Holovibes: real-time ultrahigh-speed digital hologram rendering and short-time analysis

Abstract

Real-time ultrahigh-speed rendering of digital holograms from high-bitrate interferogram streams demands robust parallel computing and efficient data handling with minimal latency. We present Holovibes, a high-performance software engine that enables real-time holographic image reconstruction and short-time analysis at unprecedented throughput. Holovibes integrates spatial demodulation techniques, such as Fresnel transformations and angular spectrum propagation, with temporal analysis methods including short-time Fourier transform (STFT) and principal component analysis (PCA) in a unified pipeline.
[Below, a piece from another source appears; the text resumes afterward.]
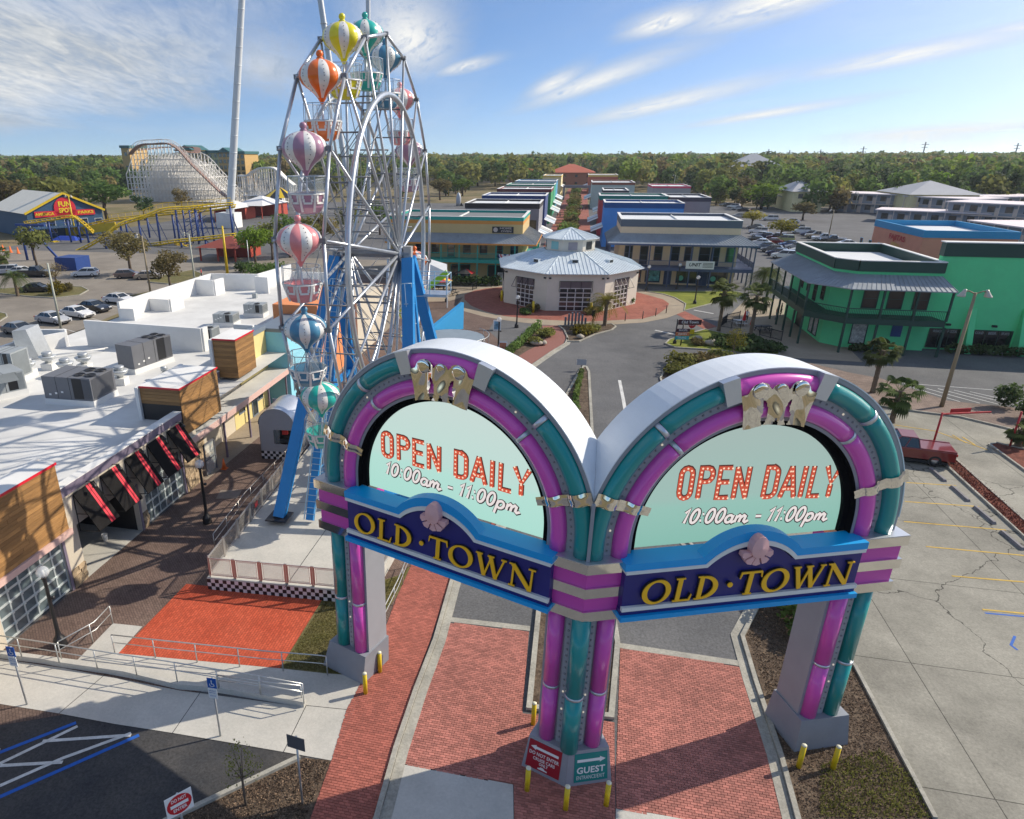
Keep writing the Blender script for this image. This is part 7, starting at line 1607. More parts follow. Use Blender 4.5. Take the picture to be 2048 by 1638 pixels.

By leveraging CUDA-based GPU acceleration, multithreaded parallelism, and efficient buffering, the system achieves high-throughput, low-latency processing suitable for demanding computational imaging applications. We demonstrate sustained real-time hologram rendering of 256x256-pixel from interferograms acquired by a streaming camera at 71,400 frames per second on commodity hardware with no frame loss, while maintaining an end-to-end latency of 30 ms. The engine also supports simultaneous recording of raw or processed data, enabling high-speed acquisition workflows essential for experimental applications. This work represents a significant advance over prior digital holography systems and provides a versatile platform for ultra-high-speed, real-time computational imaging.